My Heritage did the same thing, rebuilt master cylinder took care of problem. While going down the road my light would go off and on cause lever was to loose against switch.

calgary56

My Wide Glide did the same thing, Front Brake lever was replaced under warranty. Issue solved.
Live Long, ... Out Ride the Reaper !

coolingfin

The lever perch and housing are as close together as they can be... so no luck there.  I removed the lever and saw that the part that contacts the switch is a prong cast as part of the lever... I'm hesitant to try and bend that cast aluminum prong.  It only needs to push the switch another millimeter or so to function consistently.  I put a dab of marine sealant / adhesive on the part of the prong that contacts the switch.  After it cures overnight, I'll put it back in and see if that does it.

s-glide76

 I had the same problem. I took the lever off, scuffed up the contact area and put a thin layer of JB weld on it to fix the problem.    Later, Mike

Justpassingas

careful if you bend that little prong on the lever....ask me how I know....I had to get the welder at work to build it back up and I had to bench the weld to make it work again....or buy a new lever
For Duty and Humanity

calif phil

I have used JB weld with good results on worn levers.  I think if you try to bend it you will break it.

coolingfin

December 09, 2008, 05:30:29 PM #9 Last Edit: December 09, 2008, 06:03:46 PM by coolingfin
 Well the dab of Marine sealant proved the concept... it worked.. similar I guess to the JB Weld solution mentioned here... but as you might expect, it didn't look like it was going to last as long.

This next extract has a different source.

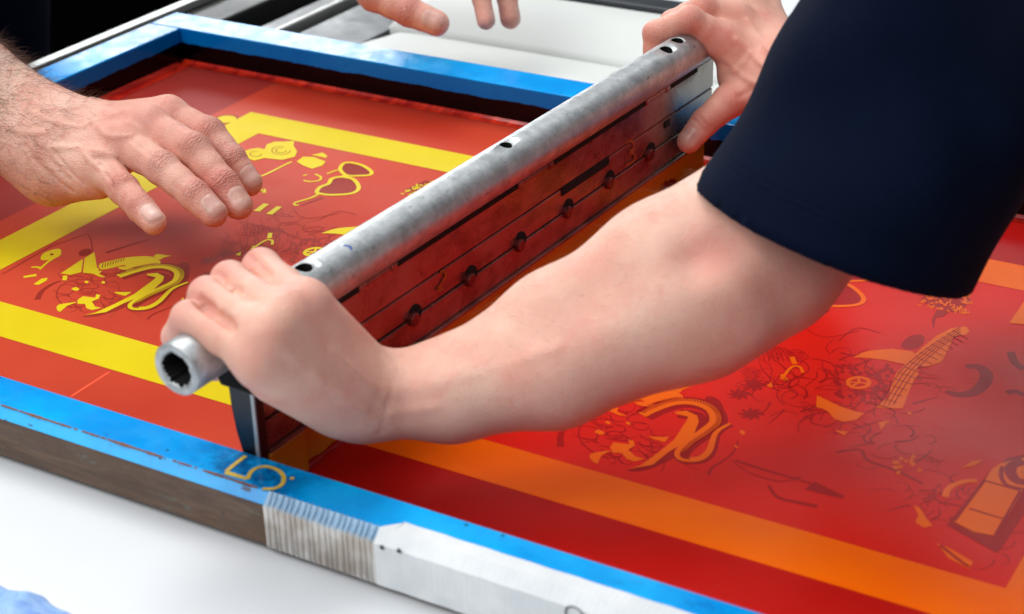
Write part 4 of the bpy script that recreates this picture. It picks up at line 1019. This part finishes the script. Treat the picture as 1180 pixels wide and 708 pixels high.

Anyway, I decided to drill and tap the prong and put a small button head screw there to create an adjustable contact point.  In my case it works with the button head screw screwed all the way in... now that i know the correct depth, I'll use a little Loctite to keep in in place.. and maybe even a nut on the back side as a back up, if there's enough clearance in the perch.   I used a very short 4-40 button head from a Team Associated RC-10 parts kit.

Disclaimer: I'm just a hobbyist and I have zero miles testing this... so don't take this as a claim that it is safe and effective, unless you see me 100 years from now and I say it's still working.   :smile:

Thanks everyone for the help... this is "The" site!